WHAT THIS TASK INVOLVES —
Each line that holds the word "pixels" should be returned.

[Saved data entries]
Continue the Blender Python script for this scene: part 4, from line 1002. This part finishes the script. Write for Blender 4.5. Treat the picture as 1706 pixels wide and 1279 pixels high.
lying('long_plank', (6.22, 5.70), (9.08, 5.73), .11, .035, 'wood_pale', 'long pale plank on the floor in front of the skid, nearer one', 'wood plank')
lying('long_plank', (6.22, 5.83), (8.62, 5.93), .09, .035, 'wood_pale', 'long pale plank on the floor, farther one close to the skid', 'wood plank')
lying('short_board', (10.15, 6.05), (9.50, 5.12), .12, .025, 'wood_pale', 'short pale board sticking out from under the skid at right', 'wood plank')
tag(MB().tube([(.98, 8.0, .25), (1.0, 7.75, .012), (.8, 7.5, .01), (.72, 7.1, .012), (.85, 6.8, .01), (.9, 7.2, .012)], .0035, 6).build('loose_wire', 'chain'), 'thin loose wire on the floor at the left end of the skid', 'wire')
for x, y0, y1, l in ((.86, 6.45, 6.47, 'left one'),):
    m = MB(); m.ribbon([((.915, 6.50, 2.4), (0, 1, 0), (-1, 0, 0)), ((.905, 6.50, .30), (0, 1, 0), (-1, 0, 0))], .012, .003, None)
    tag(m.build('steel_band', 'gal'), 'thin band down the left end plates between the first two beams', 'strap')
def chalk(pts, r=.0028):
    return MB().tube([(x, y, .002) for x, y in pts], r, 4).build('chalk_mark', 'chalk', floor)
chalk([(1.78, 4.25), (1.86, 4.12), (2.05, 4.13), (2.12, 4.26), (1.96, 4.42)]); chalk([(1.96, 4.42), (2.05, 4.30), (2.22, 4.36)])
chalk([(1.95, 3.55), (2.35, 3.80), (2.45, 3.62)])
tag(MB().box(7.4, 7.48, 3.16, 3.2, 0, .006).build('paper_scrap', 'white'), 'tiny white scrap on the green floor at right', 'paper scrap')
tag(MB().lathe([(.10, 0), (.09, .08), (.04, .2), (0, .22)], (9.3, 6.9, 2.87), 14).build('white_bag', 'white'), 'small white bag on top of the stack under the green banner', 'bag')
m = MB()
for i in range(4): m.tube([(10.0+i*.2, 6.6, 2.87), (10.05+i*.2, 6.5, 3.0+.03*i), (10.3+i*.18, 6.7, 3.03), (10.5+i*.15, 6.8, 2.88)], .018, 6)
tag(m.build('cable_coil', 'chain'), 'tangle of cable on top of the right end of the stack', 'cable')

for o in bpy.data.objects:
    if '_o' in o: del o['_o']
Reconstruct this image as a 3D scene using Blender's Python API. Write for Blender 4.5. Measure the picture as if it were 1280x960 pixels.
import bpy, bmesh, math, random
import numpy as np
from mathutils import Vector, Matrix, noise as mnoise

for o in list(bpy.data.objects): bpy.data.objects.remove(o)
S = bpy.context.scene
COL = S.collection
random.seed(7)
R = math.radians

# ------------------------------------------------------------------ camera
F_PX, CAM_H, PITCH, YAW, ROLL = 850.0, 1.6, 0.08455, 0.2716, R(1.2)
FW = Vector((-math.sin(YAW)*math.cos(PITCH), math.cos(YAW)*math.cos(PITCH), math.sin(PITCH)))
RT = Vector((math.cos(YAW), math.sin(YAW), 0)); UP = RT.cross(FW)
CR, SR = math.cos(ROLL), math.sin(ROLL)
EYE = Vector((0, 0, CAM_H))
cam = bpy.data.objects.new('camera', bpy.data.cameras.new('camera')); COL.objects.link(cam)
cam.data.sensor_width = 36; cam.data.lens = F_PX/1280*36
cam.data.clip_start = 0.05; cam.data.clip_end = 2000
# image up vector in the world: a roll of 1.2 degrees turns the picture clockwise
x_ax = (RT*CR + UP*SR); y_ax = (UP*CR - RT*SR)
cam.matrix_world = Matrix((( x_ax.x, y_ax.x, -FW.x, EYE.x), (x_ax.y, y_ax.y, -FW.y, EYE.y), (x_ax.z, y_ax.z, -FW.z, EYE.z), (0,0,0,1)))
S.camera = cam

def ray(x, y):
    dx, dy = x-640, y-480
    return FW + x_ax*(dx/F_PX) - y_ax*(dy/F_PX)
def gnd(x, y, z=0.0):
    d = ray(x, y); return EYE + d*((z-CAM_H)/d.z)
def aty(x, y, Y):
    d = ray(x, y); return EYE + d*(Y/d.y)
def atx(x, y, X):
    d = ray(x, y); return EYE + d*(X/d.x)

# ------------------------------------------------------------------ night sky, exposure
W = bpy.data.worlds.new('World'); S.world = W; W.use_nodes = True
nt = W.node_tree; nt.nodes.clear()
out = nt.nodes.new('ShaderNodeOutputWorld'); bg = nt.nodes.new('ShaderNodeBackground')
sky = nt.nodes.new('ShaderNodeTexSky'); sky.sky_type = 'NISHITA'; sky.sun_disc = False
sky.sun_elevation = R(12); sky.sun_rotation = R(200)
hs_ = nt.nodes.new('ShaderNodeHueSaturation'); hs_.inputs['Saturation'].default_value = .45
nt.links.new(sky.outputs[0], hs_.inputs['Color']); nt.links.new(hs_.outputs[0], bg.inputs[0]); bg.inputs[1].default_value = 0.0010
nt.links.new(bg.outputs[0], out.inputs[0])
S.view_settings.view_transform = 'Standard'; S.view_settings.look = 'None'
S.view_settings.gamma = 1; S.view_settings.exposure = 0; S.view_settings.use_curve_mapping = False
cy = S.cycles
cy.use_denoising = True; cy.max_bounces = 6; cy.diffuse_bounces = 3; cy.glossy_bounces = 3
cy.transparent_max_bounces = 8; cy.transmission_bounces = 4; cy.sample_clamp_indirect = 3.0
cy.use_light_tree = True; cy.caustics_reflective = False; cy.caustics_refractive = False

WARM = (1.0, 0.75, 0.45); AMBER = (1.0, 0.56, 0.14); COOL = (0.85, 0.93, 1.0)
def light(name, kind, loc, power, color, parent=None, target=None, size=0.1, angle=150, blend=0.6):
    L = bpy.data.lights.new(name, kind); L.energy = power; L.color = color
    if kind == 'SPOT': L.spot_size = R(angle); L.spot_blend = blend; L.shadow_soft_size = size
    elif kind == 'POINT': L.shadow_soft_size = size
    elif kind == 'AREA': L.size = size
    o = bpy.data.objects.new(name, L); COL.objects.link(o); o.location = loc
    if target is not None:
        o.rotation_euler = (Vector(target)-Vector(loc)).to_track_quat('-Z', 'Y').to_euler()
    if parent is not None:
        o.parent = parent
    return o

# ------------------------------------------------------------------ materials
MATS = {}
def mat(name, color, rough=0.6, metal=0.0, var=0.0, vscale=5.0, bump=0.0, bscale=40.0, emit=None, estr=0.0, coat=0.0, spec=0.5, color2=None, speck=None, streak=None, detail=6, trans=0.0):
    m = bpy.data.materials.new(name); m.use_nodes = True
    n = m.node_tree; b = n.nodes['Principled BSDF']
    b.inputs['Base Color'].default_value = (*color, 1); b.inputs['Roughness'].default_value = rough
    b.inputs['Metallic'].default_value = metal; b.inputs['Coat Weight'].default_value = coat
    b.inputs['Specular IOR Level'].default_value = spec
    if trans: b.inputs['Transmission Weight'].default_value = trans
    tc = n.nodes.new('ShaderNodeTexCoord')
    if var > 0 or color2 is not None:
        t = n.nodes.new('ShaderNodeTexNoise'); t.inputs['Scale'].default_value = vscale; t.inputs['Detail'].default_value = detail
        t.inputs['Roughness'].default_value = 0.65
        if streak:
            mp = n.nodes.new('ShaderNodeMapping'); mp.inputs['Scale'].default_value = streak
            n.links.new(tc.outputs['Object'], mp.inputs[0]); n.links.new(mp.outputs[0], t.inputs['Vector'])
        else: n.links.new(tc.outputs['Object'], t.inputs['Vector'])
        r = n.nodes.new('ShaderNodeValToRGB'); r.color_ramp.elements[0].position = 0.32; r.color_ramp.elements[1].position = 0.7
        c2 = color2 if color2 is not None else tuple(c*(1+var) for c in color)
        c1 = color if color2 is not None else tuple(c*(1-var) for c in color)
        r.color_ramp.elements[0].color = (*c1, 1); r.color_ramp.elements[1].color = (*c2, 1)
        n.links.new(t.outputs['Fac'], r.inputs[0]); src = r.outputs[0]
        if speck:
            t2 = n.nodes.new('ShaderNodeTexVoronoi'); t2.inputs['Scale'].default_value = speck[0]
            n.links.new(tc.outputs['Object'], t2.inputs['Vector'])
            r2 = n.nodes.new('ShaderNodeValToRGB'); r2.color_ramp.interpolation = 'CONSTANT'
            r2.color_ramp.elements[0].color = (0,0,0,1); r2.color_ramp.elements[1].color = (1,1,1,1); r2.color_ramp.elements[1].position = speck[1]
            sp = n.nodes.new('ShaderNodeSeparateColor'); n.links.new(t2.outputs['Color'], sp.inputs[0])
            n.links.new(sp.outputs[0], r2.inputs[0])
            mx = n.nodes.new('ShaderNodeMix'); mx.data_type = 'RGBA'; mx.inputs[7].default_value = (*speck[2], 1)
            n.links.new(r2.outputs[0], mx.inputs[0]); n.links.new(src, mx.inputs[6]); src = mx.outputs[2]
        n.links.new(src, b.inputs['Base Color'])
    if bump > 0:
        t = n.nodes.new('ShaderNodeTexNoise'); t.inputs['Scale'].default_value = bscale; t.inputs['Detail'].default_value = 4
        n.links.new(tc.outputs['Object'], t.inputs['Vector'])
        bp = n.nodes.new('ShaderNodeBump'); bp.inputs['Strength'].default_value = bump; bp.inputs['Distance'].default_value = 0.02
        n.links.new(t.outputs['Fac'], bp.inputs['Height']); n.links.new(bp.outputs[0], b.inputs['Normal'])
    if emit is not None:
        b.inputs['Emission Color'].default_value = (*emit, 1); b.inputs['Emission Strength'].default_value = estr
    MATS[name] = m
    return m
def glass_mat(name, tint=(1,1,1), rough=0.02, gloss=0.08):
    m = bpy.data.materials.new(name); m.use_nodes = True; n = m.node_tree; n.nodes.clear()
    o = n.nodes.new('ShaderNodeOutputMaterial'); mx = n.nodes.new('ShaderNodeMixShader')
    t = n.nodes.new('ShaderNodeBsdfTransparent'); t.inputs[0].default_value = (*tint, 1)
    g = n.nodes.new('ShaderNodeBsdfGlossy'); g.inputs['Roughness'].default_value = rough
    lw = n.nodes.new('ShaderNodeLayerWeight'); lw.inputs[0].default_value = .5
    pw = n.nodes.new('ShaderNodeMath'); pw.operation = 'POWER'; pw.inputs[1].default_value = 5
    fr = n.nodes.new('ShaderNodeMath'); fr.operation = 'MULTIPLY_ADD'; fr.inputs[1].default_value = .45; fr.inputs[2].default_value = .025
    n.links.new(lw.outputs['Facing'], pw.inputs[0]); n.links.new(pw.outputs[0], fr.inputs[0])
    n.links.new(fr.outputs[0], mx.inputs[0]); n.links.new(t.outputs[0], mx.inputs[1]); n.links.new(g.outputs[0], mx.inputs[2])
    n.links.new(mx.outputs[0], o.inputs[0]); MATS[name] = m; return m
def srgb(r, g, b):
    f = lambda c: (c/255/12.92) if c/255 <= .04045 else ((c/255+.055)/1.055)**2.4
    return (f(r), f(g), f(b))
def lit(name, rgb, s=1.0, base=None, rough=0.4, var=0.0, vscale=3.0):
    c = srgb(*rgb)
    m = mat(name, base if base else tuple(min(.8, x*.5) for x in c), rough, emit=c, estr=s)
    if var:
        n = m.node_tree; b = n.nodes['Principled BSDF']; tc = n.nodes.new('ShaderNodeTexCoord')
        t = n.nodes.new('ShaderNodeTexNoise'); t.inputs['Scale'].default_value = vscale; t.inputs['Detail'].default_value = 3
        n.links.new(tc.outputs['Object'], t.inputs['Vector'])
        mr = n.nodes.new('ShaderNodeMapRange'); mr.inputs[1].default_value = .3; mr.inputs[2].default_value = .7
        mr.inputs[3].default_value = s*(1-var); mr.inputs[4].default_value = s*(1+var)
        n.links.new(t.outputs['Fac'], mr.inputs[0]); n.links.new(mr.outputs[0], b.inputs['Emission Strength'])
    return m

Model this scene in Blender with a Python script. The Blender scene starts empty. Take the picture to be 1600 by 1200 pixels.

OUTPUT FOR THIS TASK —
Continue the Blender Python script for this scene: part 4, from line 1002. This part finishes the script. Write for Blender 4.5. Treat the picture as 1706 pixels wide and 1279 pixels high.
Reconstruct this image as a 3D scene using Blender's Python API. Write for Blender 4.5. Measure the picture as if it were 1280x960 pixels.
Model this scene in Blender with a Python script. The Blender scene starts empty. Take the picture to be 1600 by 1200 pixels.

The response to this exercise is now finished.